Give the number of lines containing the word "Blender", and nothing else.

#### PROVIDED INFORMATION
Start

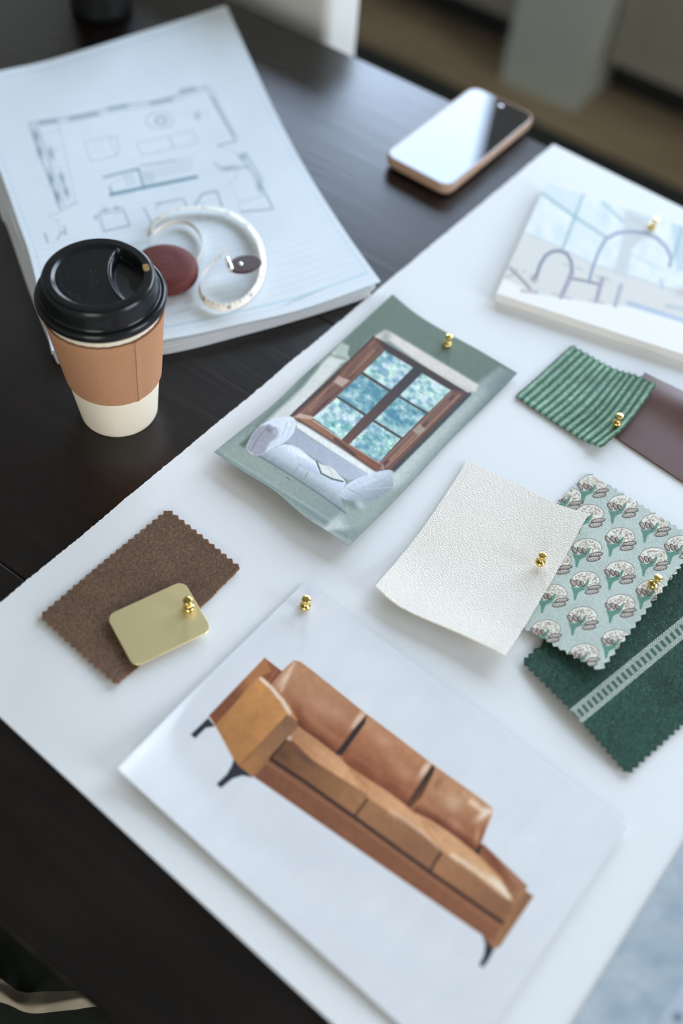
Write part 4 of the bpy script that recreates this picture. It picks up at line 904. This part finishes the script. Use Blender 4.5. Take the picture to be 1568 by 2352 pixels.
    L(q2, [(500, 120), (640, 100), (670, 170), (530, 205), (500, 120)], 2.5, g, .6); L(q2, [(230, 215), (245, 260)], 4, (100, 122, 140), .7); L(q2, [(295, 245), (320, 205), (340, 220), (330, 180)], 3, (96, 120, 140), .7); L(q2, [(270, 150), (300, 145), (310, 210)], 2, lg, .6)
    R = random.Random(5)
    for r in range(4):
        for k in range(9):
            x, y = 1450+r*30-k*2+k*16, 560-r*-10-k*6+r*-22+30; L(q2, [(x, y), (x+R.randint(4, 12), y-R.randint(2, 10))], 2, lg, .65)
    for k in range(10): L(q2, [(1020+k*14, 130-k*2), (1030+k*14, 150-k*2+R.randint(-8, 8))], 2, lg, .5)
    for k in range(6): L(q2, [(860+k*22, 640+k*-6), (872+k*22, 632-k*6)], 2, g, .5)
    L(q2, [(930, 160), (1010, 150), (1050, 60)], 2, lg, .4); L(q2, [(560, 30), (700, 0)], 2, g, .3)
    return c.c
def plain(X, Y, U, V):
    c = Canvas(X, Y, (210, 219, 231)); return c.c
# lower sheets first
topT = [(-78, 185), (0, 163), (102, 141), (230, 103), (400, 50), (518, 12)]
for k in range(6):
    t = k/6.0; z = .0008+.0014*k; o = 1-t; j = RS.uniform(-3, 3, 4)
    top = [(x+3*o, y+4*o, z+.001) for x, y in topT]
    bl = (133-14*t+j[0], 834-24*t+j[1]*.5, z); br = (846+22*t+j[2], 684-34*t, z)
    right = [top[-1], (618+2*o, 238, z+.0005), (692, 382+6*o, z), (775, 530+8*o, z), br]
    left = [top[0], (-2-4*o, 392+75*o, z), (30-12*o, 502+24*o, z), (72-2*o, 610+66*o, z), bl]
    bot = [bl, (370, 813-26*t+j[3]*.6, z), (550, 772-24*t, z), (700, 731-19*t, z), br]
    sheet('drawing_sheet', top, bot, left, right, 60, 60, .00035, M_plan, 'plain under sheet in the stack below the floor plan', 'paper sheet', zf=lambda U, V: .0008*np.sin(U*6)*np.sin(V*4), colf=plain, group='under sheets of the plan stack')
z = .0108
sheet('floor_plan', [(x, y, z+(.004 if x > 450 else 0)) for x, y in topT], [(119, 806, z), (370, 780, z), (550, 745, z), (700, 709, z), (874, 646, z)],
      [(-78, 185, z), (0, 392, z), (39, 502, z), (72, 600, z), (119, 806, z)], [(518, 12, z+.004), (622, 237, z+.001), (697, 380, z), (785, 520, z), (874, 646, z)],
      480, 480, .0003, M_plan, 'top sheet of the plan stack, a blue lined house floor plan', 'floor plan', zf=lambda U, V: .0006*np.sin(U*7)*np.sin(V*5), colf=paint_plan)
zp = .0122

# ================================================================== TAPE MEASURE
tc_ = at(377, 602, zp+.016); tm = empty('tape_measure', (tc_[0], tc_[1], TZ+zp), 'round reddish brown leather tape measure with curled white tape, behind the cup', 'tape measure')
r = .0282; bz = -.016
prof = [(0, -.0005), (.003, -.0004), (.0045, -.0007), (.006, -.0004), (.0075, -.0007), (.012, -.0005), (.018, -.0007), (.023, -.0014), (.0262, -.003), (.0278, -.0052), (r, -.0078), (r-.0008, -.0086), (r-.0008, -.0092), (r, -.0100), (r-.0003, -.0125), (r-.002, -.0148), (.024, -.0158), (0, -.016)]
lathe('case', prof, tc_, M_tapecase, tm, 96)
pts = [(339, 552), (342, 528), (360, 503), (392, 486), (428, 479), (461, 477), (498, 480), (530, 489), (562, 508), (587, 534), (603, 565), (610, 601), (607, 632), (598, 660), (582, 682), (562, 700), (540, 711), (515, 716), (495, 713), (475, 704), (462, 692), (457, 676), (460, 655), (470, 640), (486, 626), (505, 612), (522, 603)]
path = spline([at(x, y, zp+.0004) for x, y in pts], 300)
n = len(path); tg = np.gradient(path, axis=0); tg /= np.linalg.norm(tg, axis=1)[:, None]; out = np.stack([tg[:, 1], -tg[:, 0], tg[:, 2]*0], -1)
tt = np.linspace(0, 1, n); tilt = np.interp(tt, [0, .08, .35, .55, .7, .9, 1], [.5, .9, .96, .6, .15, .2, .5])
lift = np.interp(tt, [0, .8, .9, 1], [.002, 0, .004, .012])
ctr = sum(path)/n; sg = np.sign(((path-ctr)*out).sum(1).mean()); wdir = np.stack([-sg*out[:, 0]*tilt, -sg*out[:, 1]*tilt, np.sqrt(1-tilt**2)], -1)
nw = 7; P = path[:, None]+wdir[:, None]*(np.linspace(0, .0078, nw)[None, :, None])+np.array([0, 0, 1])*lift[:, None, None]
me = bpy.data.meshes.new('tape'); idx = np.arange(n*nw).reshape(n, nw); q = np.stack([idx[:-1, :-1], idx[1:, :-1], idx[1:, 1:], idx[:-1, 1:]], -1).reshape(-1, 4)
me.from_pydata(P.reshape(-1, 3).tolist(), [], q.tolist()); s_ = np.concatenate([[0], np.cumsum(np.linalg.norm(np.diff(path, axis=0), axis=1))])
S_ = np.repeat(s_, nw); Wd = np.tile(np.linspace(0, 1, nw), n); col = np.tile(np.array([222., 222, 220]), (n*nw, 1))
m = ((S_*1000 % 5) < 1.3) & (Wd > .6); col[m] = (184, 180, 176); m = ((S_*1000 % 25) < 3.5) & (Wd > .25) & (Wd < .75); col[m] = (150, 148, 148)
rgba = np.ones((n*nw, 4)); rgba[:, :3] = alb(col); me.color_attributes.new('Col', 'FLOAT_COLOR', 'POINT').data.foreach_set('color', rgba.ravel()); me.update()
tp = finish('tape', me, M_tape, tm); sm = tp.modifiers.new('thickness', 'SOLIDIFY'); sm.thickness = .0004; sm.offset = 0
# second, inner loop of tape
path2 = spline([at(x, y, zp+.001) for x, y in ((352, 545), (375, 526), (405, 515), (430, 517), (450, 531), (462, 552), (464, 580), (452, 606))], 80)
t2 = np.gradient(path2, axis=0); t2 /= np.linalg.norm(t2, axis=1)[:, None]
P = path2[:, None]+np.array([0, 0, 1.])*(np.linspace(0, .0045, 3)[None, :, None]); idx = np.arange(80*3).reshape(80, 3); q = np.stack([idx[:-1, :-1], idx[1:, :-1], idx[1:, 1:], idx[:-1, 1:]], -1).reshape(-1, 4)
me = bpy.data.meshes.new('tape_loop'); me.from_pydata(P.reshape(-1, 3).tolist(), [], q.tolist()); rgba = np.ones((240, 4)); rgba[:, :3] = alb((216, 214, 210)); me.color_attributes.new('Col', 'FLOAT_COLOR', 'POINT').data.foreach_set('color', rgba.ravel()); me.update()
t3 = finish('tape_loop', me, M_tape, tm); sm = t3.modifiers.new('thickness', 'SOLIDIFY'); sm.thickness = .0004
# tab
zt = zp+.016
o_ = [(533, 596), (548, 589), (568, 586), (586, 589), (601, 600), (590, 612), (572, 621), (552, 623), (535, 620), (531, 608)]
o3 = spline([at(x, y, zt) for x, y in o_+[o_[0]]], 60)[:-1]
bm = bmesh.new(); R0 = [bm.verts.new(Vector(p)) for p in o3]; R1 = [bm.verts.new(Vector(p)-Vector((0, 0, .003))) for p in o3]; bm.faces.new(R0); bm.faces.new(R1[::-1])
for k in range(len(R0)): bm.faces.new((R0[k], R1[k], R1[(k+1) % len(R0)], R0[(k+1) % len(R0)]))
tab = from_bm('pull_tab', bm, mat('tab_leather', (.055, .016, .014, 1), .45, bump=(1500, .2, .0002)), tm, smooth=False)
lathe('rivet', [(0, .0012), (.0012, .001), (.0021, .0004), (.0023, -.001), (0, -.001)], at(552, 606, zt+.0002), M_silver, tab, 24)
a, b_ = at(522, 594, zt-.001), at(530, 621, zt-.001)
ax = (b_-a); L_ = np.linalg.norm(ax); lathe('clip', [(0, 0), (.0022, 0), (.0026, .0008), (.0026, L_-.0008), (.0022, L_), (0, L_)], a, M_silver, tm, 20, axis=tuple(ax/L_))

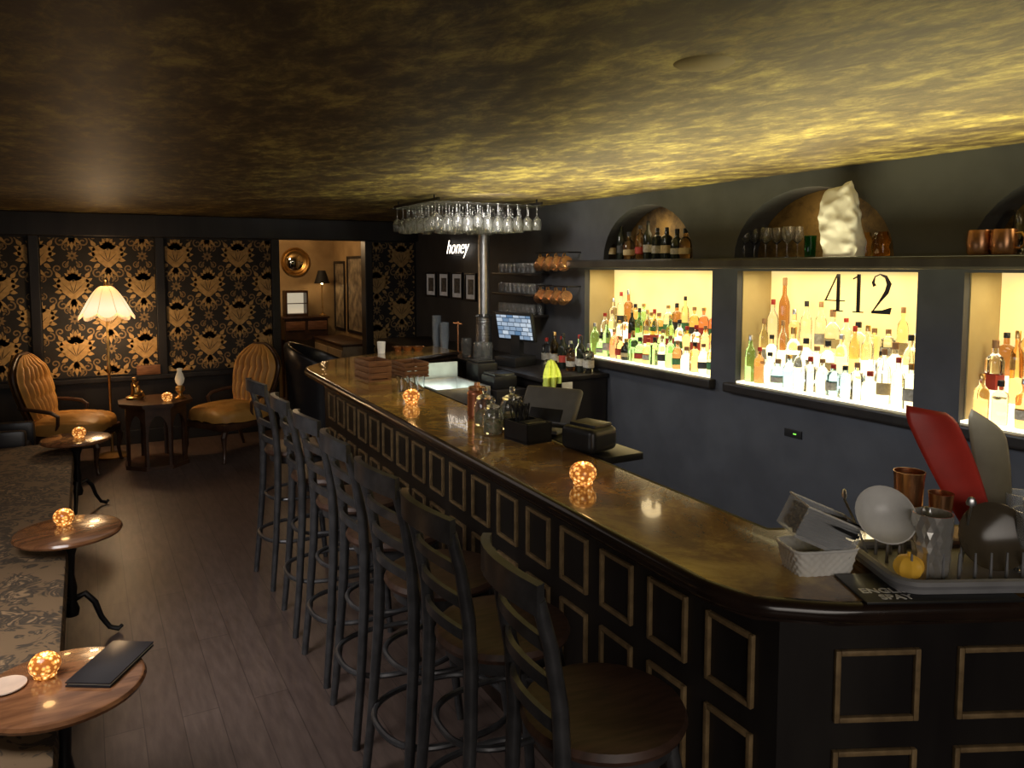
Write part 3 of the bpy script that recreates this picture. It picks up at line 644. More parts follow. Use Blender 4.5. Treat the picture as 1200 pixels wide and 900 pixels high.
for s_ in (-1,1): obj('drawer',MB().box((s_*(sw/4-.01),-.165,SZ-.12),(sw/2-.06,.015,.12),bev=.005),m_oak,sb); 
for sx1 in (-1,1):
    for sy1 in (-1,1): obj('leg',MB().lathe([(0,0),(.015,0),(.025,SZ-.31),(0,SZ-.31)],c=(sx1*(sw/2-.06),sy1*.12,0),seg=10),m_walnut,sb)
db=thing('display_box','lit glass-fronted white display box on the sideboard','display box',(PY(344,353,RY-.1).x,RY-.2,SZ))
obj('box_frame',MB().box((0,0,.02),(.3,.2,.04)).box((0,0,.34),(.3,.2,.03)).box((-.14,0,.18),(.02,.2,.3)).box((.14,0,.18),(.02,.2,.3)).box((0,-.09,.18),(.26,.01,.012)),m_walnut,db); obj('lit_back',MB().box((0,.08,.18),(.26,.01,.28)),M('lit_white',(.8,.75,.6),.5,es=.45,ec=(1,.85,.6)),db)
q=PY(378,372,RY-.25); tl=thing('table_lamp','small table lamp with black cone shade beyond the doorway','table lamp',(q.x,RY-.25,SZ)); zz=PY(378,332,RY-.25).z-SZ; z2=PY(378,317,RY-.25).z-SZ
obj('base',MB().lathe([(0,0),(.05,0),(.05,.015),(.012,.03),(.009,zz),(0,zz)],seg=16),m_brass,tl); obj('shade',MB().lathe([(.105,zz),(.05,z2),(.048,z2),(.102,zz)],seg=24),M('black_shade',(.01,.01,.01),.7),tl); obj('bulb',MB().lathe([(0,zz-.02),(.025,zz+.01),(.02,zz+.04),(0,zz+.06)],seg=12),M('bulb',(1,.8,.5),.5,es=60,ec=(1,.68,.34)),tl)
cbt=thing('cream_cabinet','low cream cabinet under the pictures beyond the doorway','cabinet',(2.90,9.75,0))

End

#### TASK RESPONSE
2